Please refer to comments 1 and 19 in our letter dated March 2, 2005, which generally asked you to disclose a specific business plan for the next twelve months commensurate with a development stage company. To eliminate any suggestion that you are a blank check company - given your lack of revenues and limited operations- please disclose that you will not engage in a reverse acquisition with an operating company for the next twelve months.

 

We have responded to your comment by adding the last sentence of the first paragraph of Plan of Operation.

 

Changes in and Disagreements with Accountants on Accounting and Financial Disclosure, page 36

 

 

4.

We note your analysis with respect to the need to provide all of the disclosures required by Item 304(a) of Regulation S-B with regard to your change in accountants. Since Beckstead and Watts were your former principal accountants, you must provide the disclosures. The reference in Item 304(a)(1) to relying on another accountant does not apply since you do not have a situation where there was a principal accountant who relied on the report of another accountant. Please provide the information we requested in comment 8 from our September 23, 2005 comment letter.

 

We have supplied the date of dismissal of Beckstead and Watts in addition to other 304 disclosure. Additionally we have supplied a letter from Beckstead and Watts, which is filed as Exhibit 16.

 



IAG Comment Letter

Amendment 3

Dated: December 14, 2005

Page 3

 

 

 Financial Statements

 

Stock Based Compensation, Note 2

 

 

5.

In both Notes 2 and 4 you disclose information about your accounting policies related to stock based compensation.

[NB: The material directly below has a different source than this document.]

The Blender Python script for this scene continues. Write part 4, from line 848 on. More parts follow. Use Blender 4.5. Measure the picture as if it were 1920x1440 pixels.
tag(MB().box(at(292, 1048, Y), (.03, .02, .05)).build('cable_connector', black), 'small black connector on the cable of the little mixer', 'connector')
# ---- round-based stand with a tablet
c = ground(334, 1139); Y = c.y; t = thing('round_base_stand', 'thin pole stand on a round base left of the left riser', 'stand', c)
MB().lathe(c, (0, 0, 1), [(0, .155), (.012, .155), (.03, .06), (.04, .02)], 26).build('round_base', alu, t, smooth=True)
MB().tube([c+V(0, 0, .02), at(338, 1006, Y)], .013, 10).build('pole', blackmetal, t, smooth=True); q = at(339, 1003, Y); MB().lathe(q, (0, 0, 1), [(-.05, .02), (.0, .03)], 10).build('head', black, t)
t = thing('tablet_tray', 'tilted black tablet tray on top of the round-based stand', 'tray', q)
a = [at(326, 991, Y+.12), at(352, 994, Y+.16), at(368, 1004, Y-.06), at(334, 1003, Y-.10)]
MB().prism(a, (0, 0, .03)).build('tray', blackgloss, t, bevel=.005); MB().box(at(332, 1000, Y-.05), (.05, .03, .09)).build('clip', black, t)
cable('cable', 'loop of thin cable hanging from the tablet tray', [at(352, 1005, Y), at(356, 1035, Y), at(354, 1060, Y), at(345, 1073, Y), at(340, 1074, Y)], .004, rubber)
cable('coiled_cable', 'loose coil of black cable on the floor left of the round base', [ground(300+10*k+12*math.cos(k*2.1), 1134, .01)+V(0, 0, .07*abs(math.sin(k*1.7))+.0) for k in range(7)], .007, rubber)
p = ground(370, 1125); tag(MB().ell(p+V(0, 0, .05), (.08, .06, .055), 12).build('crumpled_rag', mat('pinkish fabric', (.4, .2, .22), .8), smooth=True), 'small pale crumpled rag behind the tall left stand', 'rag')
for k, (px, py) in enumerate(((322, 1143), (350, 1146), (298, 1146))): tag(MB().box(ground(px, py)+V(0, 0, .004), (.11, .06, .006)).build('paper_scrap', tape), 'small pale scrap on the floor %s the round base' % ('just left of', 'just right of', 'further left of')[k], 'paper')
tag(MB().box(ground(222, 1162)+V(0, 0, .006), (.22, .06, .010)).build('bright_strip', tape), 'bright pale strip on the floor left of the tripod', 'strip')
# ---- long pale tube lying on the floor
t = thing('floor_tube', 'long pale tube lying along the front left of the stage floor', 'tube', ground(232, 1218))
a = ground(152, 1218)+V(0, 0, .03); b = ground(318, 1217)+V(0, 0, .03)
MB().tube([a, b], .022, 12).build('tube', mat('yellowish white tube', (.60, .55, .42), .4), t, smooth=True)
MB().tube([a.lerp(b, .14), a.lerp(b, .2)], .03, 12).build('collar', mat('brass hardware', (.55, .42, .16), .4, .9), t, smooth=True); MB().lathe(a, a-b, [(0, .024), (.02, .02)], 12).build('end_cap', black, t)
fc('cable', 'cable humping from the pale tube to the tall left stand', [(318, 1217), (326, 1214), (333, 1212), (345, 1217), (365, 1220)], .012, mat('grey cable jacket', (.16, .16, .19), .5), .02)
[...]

Please revise the financial statements to clarify that you have no stock based compensation plans in existence, if true.

 

As the Company currently does not have in place any stock based compensation plans, we have removed references to such plans from our Notes 2 and 4.

 

Report of Independent Registered Public Accounting Firm, page F-1

 

 

6.

Please request your accountants to revise the first sentence of the second paragraph in their audit report. We believe the report should state that the audit was performed in accordance with the standards of the Public Company Accounting Oversight Board (United States). We do not believe it is appropriate to limit the standards to auditing standard No. 1, as the report now states. Please revise or advise.

 

Our auditors have revised their audit report in conformity with your request.

 

Interim Financial Statements

 

 

7.

In responding to comment 15 in our September 23, 2005 comment letter, you advised us that you revised the disclosure in the first paragraph of the report on page F-13 to delete the reference to the accompanying Securities and Exchange Commission Form 10-QSB. It does not appear that you made the change. Please revise page F-13 to make the appropriate change.

 

 

The report on Page F-13 has been revised by our auditors.

 

 



IAG Comment Letter

Amendment 3

Dated: December 14, 2005

Page 4

 

 

Consent of Auditor, Exhibit 23.1

 

 

8.

Please revise the consent filed in Exhibit 23.1 to delete the reference to the audit report being incorporated by reference. We note that there is only one audit report and it is actually included in the document rather than being incorporated by reference.

 

Our Auditor’s have revised their consent to remove any incorporating by reference. See the Exhibit 23.1 attached to the registration.

 

Legality Opinion, Exhibit 5.1

 

 

9.

We note this legality opinion states that it speaks "as of the date hereof." This implies that the opinion is valid only as of November 22, 2005, the date you filed your amendment. The legality opinion must speak as of the effective date of the registration statement. Please revise to eliminate the quoted language, or file the legality opinion as part of an amendment on the date you request effectiveness of the registration statement.

 

We intended to insert the date of the opinion on the date of effectiveness; however as a result of your comment we have removed the quoted language. See the Exhibit 5.1 attached to the registration.